The problem. Transcribe all of the material exactly, except for its pictures.

-.-.-

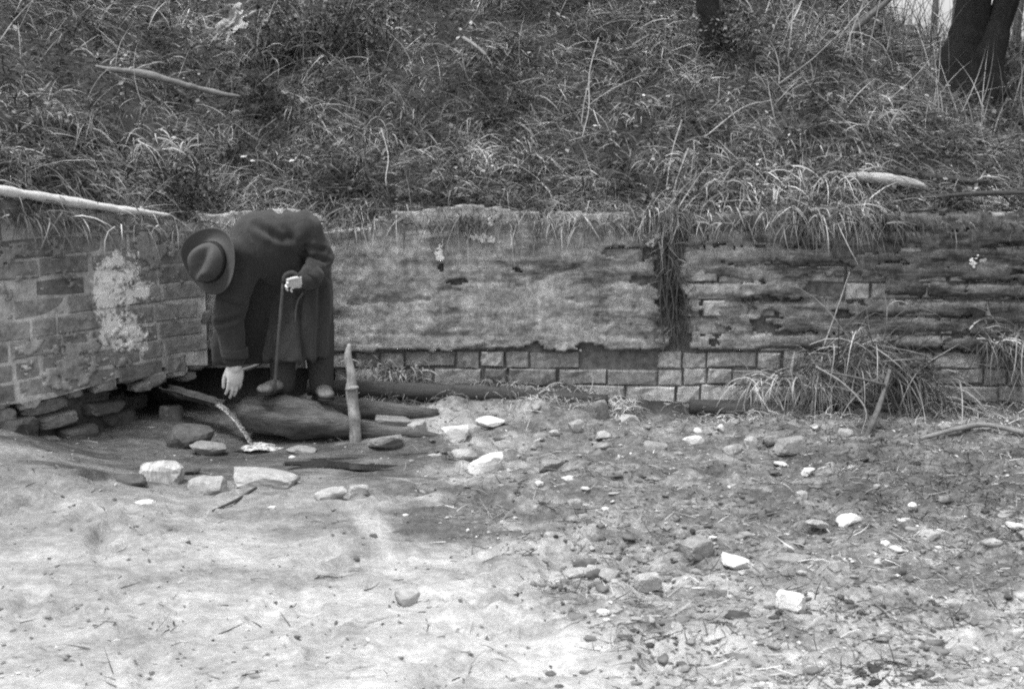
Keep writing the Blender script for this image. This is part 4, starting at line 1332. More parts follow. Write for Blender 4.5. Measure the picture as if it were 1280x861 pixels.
def hang(n, seed, y0, y1, wpx, ln, name, mat, w):
    rg = np.random.default_rng(seed)
    py = rg.uniform(y0, y1, n); px = 838 + (py - 300) * 0.06 + rg.normal(0, wpx, n)
    b = np.array([tuple(P(a, c2, -0.02)) for a, c2 in zip(px, py)])
    D = np.stack([rg.normal(0, 0.6, n), rg.normal(-0.15, 0.15, n), rg.normal(-0.3, 0.6, n)], -1)
    v, q, t = blades(b, D, rg.uniform(ln[0], ln[1], n), rg.uniform(w[0], w[1], n), rg.uniform(1, 3, n), 5, seed + 1)
    v[:, 1] = np.minimum(v[:, 1], -0.012)
    obj(name, mesh_np(name, v, q, t), M[mat], hp)
hang(270, 213, 262, 415, 7, (0.06, 0.22), 'stems', 'grass_dark', (0.003, 0.007))
vb = np.array([tuple(P(838 + q, 272, -0.02)) for q in np.random.default_rng(5).normal(0, 22, 24)])
vD = np.random.default_rng(6).normal(0, 1, (24, 3)) * np.array((0.6, 0.2, 0.3)) + np.array((0.12, -0.05, 1.0))
v, q, t = blades(vb, vD, np.random.default_rng(7).uniform(0.15, 0.5, 24), np.full(24, 0.0045), np.random.default_rng(8).uniform(0, 1.8, 24), 5, 9)
obj('stalks', mesh_np('stalks', v, q, t), M['grass_pale'], hp)
hang(90, 215, 250, 410, 10, (0.08, 0.22), 'withered_leaves', 'grass', (0.004, 0.008))
rt = MB()
for k in range(7):
    x0 = 838 + random.uniform(-9, 9)
    tube(rt, [(P(x0, 268, -0.04), 0.006), (P(x0 + random.uniform(-8, 8), 320, -0.035), 0.005), (P(x0 + random.uniform(-6, 14), 380, -0.04), 0.004), (P(x0 + random.uniform(0, 18), 436, -0.03), 0.002)], 5, 12, 0.2, 9, k)
rt.build('roots', M['bark_thin'], hp)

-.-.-

Output of the exercise.
Keep writing the Blender script for this image. This is part 4, starting at line 1332. More parts follow. Write for Blender 4.5. Measure the picture as if it were 1280x861 pixels.
def hang(n, seed, y0, y1, wpx, ln, name, mat, w):
    rg = np.random.default_rng(seed)
    py = rg.uniform(y0, y1, n); px = 838 + (py - 300) * 0.06 + rg.normal(0, wpx, n)
    b = np.array([tuple(P(a, c2, -0.02)) for a, c2 in zip(px, py)])
    D = np.stack([rg.normal(0, 0.6, n), rg.normal(-0.15, 0.15, n), rg.normal(-0.3, 0.6, n)], -1)
    v, q, t = blades(b, D, rg.uniform(ln[0], ln[1], n), rg.uniform(w[0], w[1], n), rg.uniform(1, 3, n), 5, seed + 1)
    v[:, 1] = np.minimum(v[:, 1], -0.012)
    obj(name, mesh_np(name, v, q, t), M[mat], hp)
hang(270, 213, 262, 415, 7, (0.06, 0.22), 'stems', 'grass_dark', (0.003, 0.007))
vb = np.array([tuple(P(838 + q, 272, -0.02)) for q in np.random.default_rng(5).normal(0, 22, 24)])
vD = np.random.default_rng(6).normal(0, 1, (24, 3)) * np.array((0.6, 0.2, 0.3)) + np.array((0.12, -0.05, 1.0))
v, q, t = blades(vb, vD, np.random.default_rng(7).uniform(0.15, 0.5, 24), np.full(24, 0.0045), np.random.default_rng(8).uniform(0, 1.8, 24), 5, 9)
obj('stalks', mesh_np('stalks', v, q, t), M['grass_pale'], hp)
hang(90, 215, 250, 410, 10, (0.08, 0.22), 'withered_leaves', 'grass', (0.004, 0.008))
rt = MB()
for k in range(7):
    x0 = 838 + random.uniform(-9, 9)
    tube(rt, [(P(x0, 268, -0.04), 0.006), (P(x0 + random.uniform(-8, 8), 320, -0.035), 0.005), (P(x0 + random.uniform(-6, 14), 380, -0.04), 0.004), (P(x0 + random.uniform(0, 18), 436, -0.03), 0.002)], 5, 12, 0.2, 9, k)
rt.build('roots', M['bark_thin'], hp)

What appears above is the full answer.